Michael Lark and Stefano Gaudiano’s art doesn’t necessarily draw a lot of attention to itself.  It isn’t usually showing superheroes in fantastic costumes or supervillains amid lots of gore; many of the panels show cops or everyday Gothamites in mundane situations.  For these reasons, you might be tempted to overlook it and forgot how it being a vehicle to tell the story is one of its strongest virtues.  The publication is printed on rough, grainy paper (“pulp”) and in some ways resembles the layout and lettering of a Fables comic.  It’s an impressive achievement in terms of no-nonsense panels and therefore, without hopefully sounding like too much of a schmuck, might be referred to as The Bill of Batman comics.

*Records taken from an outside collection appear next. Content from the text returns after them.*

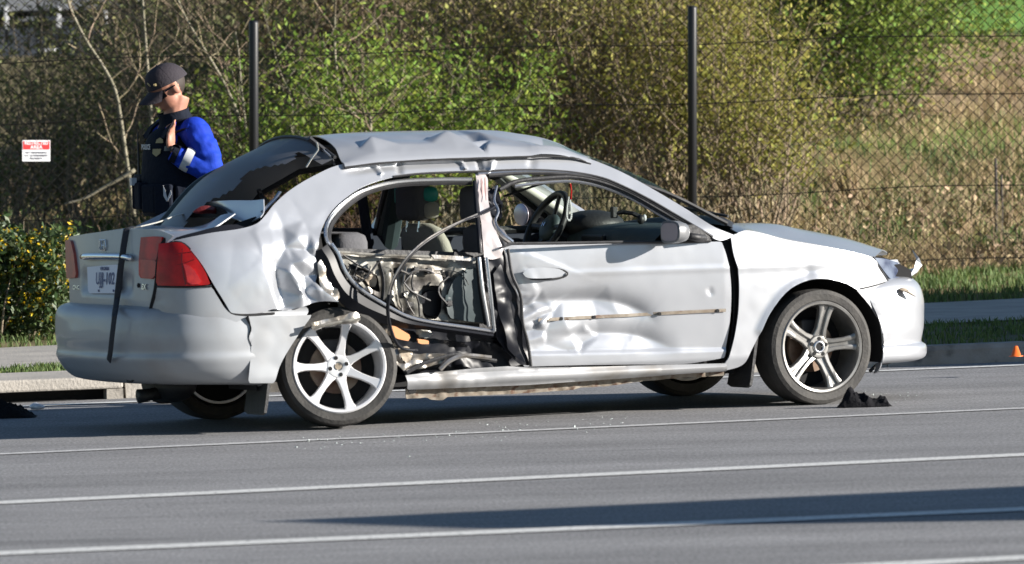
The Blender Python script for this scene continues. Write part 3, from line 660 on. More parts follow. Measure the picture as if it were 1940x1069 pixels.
# chrome bar
MB().tube([RF(x, y, .022) for x, y in resample([(154, 487), (170, 486), (205, 486), (235, 487), (249, 490)], 16)], [.010] + [.017] * 14 + [.010], 8, flat=1.).build('trim_bar', 'chrome', TR, True)
# emblem: an H inside a rounded frame
def strokes(name, px_lines, off, r, m, parent, closed=False):
    mb = MB()
    for L_ in px_lines: mb.tube([RF(x, y, off) for x, y in L_], r, 5)
    return mb.build(name, m, parent)
strokes('emblem', [[(189, 455), (188, 468), (191, 474), (199, 474), (201, 468), (200, 455), (189, 455)], [(192, 457), (193, 472)], [(198, 457), (197, 472)], [(192.5, 465), (197.5, 465)]], .008, .0035, 'badge', TR)
v0, v1 = RF(200, 540), RF(240, 540); xd = v1 - v0; yd = RF(215, 500) - RF(215, 560); yd = yd / np.linalg.norm(yd)
text('CIVIC', .030, RF(145, 545, .007), xd, yd, 'badge', TR, .003, .0008)
text('EX', .036, RF(273, 544, .007), xd, yd, 'badge', TR, .003, .001)
MB().lathe([(.0, 0), (.011, 0), (.011, .006)], 14, 'X', RF(261, 541, .010)).build('lock', 'void', TR)
# licence plate
pl = rear_plate('license_plate', [(166, 506), (225, 501), (225, 556), (168, 556)], 'plate', CAR, .006, .006, spline=False)
text('UJJ-102', .082, RF(199, 529, .0125), xd, yd, 'plate_ink', pl, .0005, .0012, .84)
text('VIRGINIA', .024, RF(198, 509.5, .0125), xd, yd, 'plate_ink', pl, .0005, .0005)
for p_ in ((186, 551), (214, 551)): MB().lathe([(0, 0), (.006, 0), (.006, .004)], 8, 'X', RF(*p_, .014)).build('plate_bolt', 'plate_ink', pl)
# ---- outer tail lamp on the body corner
tl = panel('tail_light', [(303, 463), (330, 461), (346, 462), (363, 478), (386, 510), (399, 540), (350, 542), (298, 541), (300, 505)], SIDE, 'red_lens', CAR, sp=.02, off=-.004, thick=.02, corner=40)
panel('reflector', [(347, 500), (364, 505), (385, 538), (356, 540), (352, 515)], SIDE, 'red_lens_bright', tl, sp=.03, off=-.0155, thick=.004, spline=False)
panel('reflector', [(305, 514), (318, 516), (316, 540), (300, 540)], SIDE, 'red_lens_bright', tl, sp=.03, off=-.0155, thick=.004, spline=False)
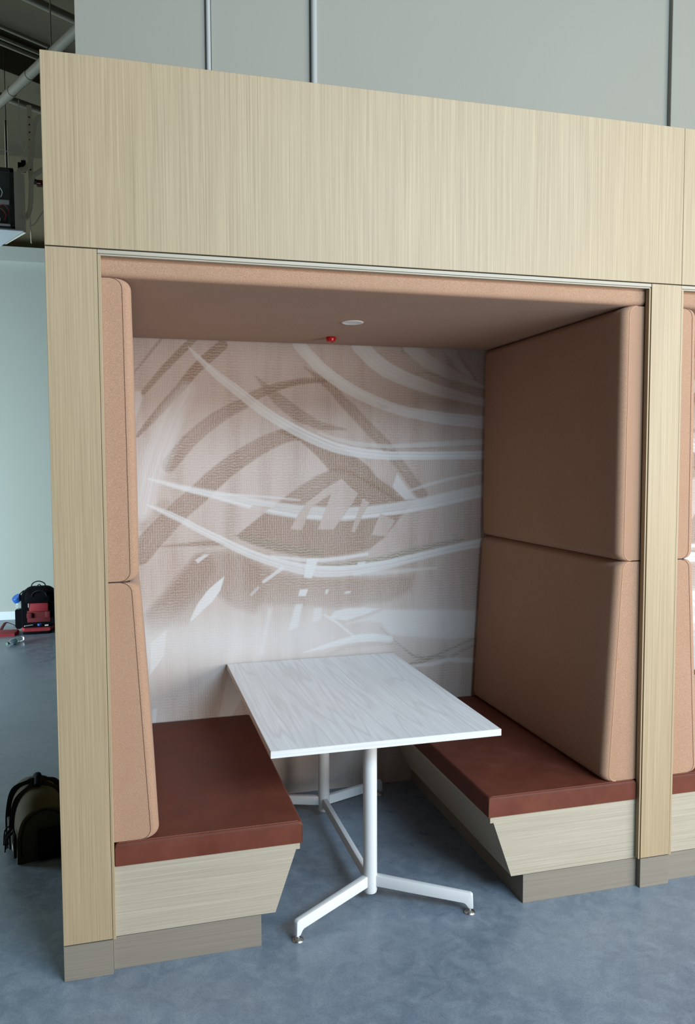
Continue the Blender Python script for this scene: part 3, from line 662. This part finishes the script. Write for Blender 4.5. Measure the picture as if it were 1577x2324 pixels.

If, like me, your first exposure to Batman was The Animated Series, then you will cheer at Gotham Central’s depiction of Detective Renee Montoya.  I have to confess, her counterpart in the Nolan!verse (at least as far as we know) was the bent copper Ramirez—not really a good role model!  And perhaps I knew this already, but I’d definitely forgotten:  Montoya has a partner named Daria and Montoya’s conflict and separation with her (presumably) traditional Hispanic family is part of  the drama in this particular volume.  It can’t be tough being female, lesbian, and Hispanic in the G.C.P.D., which again, this volume shows.  Montoya’s partner (this time in the work sense!) is Crispus Allen, and I suppose, from a purely superficial standpoint, between the two, they “tick all the boxes” (Allen could be played by a young Samuel L. Jackson).  

The Quick and the Dead works like a traditional police procedural (with a tiny bit of CSI thrown in); the private eye and superhero elements of other popular comics genres are nonexistent and minimal, respectively.  When Batman makes his brief appearances, they are meaningful and nicely drawn, but it’s not as if you’re looking at your watch waiting for him to swoop down and save the storyline.  “Corrigan” gives a dose of Gotham “freaks,” and its themes of good cops blamed by thugs and disreputable CSIs making money on eBay from evidence feels very modern, quite in tune with the Nolan!verse; the fill-in between The Dark Knight and The Dark Knight Rises.  There’s a great character called Jennifer Gordon-Hewitt, straight out of Faulkner, who collects criminal memorabilia. 

It is a given that many (male) artists who draw for DC love to give us impossibly-proportioned women (either villains or heroes)—it’s something readers have to get used to or stop reading.  Bruce Timm, for example, is one of my favorite Batman artists but his drawings of women border on objectification.  One thing I really liked in Quick and the Dead was that there was a locker room confrontation between Montoya and “Josie Mac” Macdonald and never once was it played for titillation.  Shortly after that, Montoya goes into a tough uniform bar where she is taunted as a “dyke” and then she beats up the man doing the taunting in a bit of gritty violence that, frankly, felt very satisfying.      
In “Lights Out,” the top brass decide (as it was at the end of TDK) to get rid of the bat-signal and to repulse Batman.  Montoya defends him to her colleagues; non-native Gothamites like Allen see him as a vigilante who inspires others to act in crazy ways (à la the beginning of TDK).  “Keystone Kops” starts out very promisingly, in Montoya’s old neighborhood where the kids speak Spanish and Montoya’s father runs the bodega (in which case, Gotham resembles New York rather than L.A.).  Things go a bit less realistic when an unlucky cop, rescuing some ignorant kids, starts to mutate due to the machinations of Dr Alchemy, who isn’t quite up there with the top tier of psycho/freak Gotham villains, but thinks he is.  It’s nice, for once, to see the good guys win, but at a heavy cost.  There might even be a reconciliation between Montoya and her family.  Clearly, I’m not the only one who likes her character; apparently after this volume she broke out into her own title, 52.